2015
“Slussen as a paradigm. Architecture and infrastructure in five stages”
Proyecto, progreso y arquitectura, 13, 24-37
Abstract
“The Slussen urban project designed by architect Tage William-Olsson and engineer Gösta Lundborg between 1929 and 1935 in Stockholm, synthetically expresses the emergence of the automobile in the European cities at the beginning of the 20th century. The combination of more than thirty previous proposals highlight the evolution of a space in contradicting confrontation with infrastructure and the attempts to give an urban form to a strategic place between Gamla Stan and Södermalm.

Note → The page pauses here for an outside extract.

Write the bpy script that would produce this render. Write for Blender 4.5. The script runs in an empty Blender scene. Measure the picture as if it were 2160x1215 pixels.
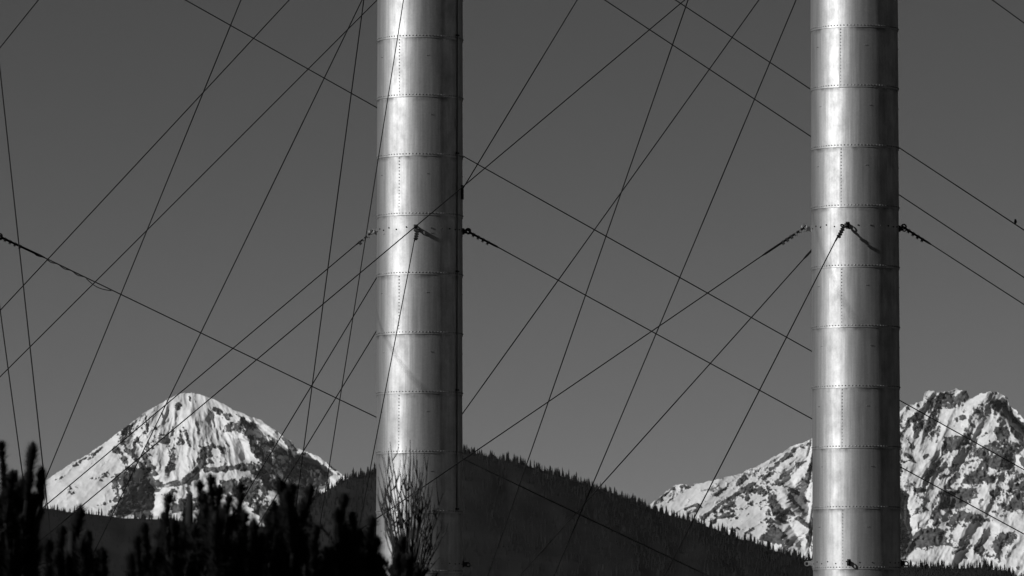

This article will summarise these declines in 5 successive stages: from the Slussen as a discussion in hydraulic engineering to its urban considerations, from the Slussen seen as a matter of architectural composition to the irruptions of the road forms, from the Slussen as a “traffic machine” to the discovery of its own aesthetic, from the gray Slussen to the architecture embedded in its interstices and finally, the understanding of Slussen as a fragile and unstable piece in the urban landscape of the “Venice of the North”. This evolution allows Slussen to be highlighted as a paradigmatic record of the implosion of traffic on the European city and a pioneering example of the interesting relationship between infrastructure and urbanity.”